Exercise — Review the material and extract every line in which the word "size" occurs.

Supplied material —
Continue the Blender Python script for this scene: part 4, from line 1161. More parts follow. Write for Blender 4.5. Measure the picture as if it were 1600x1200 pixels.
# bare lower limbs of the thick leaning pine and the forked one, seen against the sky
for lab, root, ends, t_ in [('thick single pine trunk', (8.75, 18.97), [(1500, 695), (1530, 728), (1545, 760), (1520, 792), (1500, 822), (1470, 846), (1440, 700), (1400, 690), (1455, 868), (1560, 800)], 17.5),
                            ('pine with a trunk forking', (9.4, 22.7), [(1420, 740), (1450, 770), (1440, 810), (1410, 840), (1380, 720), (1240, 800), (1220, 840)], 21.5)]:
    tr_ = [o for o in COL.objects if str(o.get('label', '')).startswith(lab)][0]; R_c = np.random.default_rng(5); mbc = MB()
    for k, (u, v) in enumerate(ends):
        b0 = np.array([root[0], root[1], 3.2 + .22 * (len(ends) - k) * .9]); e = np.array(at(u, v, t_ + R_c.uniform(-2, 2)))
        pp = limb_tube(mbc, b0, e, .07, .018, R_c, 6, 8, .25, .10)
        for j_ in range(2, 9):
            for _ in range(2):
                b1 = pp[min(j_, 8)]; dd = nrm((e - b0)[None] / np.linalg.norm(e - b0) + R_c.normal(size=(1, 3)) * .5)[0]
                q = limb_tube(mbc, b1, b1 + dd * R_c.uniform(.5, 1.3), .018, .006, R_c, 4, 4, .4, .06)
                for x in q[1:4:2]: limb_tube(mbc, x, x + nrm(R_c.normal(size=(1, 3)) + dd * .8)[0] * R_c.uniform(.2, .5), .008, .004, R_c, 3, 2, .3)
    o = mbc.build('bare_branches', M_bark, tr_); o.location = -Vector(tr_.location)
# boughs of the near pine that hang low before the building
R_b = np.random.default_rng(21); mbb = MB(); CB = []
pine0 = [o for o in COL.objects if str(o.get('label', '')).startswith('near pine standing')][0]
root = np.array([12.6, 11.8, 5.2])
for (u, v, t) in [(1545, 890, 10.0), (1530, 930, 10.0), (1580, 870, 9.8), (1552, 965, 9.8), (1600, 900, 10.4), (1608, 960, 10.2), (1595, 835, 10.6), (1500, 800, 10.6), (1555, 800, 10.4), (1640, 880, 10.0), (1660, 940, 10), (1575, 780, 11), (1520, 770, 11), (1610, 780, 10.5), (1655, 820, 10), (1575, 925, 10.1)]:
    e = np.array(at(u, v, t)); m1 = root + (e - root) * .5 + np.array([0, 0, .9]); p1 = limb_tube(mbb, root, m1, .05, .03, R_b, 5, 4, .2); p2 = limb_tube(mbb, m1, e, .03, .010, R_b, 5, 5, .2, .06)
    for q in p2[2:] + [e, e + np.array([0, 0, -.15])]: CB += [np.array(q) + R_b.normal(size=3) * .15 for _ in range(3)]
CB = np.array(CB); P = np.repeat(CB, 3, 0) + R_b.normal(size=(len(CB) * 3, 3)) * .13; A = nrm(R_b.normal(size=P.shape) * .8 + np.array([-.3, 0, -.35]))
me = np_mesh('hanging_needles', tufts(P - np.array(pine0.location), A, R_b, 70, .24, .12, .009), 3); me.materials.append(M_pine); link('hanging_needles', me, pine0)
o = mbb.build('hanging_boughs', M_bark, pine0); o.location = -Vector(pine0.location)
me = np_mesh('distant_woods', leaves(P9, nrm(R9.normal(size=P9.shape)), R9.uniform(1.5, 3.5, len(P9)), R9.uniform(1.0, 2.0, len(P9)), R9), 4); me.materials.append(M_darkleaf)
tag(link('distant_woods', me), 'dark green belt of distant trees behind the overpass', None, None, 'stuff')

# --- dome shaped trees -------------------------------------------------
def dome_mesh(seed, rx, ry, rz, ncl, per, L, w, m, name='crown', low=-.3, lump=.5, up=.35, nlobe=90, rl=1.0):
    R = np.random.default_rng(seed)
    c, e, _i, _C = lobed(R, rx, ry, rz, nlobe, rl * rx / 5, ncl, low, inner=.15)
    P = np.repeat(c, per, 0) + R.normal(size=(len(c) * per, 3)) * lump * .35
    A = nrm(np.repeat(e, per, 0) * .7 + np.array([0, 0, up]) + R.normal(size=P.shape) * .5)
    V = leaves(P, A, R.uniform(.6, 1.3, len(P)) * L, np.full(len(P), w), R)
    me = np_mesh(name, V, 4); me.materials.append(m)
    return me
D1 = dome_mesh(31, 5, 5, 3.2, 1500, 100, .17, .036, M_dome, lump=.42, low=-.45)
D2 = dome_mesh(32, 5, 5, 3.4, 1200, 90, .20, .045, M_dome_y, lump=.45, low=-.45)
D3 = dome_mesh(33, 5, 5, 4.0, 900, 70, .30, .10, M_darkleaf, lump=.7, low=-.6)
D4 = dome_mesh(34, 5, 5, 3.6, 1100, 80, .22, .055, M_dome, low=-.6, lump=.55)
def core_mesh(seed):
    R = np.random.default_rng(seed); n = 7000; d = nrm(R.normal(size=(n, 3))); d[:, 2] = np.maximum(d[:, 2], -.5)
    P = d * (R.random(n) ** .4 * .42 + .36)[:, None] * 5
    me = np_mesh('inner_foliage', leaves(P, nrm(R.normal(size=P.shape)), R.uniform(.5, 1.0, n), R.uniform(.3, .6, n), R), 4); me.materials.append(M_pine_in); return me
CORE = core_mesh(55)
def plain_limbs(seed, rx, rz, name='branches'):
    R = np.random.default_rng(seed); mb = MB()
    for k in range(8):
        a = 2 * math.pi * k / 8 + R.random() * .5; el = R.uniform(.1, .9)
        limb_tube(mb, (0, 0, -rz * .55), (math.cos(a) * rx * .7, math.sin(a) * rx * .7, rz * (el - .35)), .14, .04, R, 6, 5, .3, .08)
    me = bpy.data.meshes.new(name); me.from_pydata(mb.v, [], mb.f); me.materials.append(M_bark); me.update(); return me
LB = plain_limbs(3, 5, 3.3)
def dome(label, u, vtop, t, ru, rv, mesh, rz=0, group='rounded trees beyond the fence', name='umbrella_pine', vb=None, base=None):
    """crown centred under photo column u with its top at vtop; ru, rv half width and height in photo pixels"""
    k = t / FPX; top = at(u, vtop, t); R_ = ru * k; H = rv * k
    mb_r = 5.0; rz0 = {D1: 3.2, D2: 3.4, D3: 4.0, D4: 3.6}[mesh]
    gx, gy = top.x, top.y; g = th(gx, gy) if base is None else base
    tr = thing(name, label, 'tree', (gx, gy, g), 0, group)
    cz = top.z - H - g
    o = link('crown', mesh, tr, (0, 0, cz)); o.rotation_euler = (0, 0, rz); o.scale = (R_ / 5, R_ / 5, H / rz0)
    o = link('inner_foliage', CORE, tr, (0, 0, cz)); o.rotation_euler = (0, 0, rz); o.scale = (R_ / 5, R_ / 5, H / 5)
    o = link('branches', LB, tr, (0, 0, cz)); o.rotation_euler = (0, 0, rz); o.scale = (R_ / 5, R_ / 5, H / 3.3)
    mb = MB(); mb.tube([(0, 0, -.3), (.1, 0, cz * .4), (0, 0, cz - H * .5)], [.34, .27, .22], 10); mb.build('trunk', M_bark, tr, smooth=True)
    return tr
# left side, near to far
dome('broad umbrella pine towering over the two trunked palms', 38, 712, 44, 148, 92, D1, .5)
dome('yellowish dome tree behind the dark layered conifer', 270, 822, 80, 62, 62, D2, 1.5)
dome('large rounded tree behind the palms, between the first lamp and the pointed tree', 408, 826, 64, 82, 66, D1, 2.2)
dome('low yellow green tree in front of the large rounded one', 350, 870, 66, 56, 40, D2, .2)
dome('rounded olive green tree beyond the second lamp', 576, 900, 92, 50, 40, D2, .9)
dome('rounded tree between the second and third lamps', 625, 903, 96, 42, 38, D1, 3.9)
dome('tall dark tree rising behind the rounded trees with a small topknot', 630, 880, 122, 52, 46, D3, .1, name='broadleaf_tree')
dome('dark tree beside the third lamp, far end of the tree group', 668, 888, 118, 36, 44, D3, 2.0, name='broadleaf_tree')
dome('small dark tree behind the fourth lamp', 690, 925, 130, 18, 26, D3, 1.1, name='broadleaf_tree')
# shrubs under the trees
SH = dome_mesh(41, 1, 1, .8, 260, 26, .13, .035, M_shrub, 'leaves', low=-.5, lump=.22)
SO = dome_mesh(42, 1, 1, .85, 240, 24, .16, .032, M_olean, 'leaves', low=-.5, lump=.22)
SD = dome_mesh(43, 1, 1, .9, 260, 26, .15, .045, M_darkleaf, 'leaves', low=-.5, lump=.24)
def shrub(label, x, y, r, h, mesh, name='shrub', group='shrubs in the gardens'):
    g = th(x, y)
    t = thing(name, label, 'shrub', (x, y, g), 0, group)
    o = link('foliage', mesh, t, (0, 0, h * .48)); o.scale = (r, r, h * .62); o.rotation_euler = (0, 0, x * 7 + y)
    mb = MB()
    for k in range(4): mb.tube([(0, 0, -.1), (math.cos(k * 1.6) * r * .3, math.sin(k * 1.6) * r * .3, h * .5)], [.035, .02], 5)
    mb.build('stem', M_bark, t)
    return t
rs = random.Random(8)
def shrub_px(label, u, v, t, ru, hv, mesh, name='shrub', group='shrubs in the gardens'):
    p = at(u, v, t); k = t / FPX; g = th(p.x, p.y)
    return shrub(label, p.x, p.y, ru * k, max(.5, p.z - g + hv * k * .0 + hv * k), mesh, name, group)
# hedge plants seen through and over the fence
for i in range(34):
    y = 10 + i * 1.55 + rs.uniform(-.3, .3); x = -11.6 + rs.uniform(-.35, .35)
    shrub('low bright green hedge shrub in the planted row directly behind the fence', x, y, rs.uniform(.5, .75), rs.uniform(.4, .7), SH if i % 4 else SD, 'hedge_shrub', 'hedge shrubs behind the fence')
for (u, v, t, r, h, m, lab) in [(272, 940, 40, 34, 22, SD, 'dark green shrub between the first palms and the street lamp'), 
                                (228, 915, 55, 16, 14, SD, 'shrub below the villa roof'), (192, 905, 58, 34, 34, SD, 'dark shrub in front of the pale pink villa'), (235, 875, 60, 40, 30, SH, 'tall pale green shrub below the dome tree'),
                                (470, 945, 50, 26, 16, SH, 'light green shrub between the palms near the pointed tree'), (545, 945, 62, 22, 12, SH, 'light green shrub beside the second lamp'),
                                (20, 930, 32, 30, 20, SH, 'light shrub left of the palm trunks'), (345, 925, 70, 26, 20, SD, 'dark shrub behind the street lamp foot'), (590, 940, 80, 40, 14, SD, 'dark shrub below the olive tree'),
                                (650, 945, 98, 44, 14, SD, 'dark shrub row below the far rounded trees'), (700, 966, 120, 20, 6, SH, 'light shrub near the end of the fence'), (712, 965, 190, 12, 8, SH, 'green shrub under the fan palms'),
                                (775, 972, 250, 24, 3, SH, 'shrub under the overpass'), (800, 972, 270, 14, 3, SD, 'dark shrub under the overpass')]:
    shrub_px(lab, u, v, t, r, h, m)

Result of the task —
                b1 = pp[min(j_, 8)]; dd = nrm((e - b0)[None] / np.linalg.norm(e - b0) + R_c.normal(size=(1, 3)) * .5)[0]
                for x in q[1:4:2]: limb_tube(mbc, x, x + nrm(R_c.normal(size=(1, 3)) + dd * .8)[0] * R_c.uniform(.2, .5), .008, .004, R_c, 3, 2, .3)
    for q in p2[2:] + [e, e + np.array([0, 0, -.15])]: CB += [np.array(q) + R_b.normal(size=3) * .15 for _ in range(3)]
CB = np.array(CB); P = np.repeat(CB, 3, 0) + R_b.normal(size=(len(CB) * 3, 3)) * .13; A = nrm(R_b.normal(size=P.shape) * .8 + np.array([-.3, 0, -.35]))
me = np_mesh('distant_woods', leaves(P9, nrm(R9.normal(size=P9.shape)), R9.uniform(1.5, 3.5, len(P9)), R9.uniform(1.0, 2.0, len(P9)), R9), 4); me.materials.append(M_darkleaf)
    P = np.repeat(c, per, 0) + R.normal(size=(len(c) * per, 3)) * lump * .35
    A = nrm(np.repeat(e, per, 0) * .7 + np.array([0, 0, up]) + R.normal(size=P.shape) * .5)
    R = np.random.default_rng(seed); n = 7000; d = nrm(R.normal(size=(n, 3))); d[:, 2] = np.maximum(d[:, 2], -.5)
    me = np_mesh('inner_foliage', leaves(P, nrm(R.normal(size=P.shape)), R.uniform(.5, 1.0, n), R.uniform(.3, .6, n), R), 4); me.materials.append(M_pine_in); return me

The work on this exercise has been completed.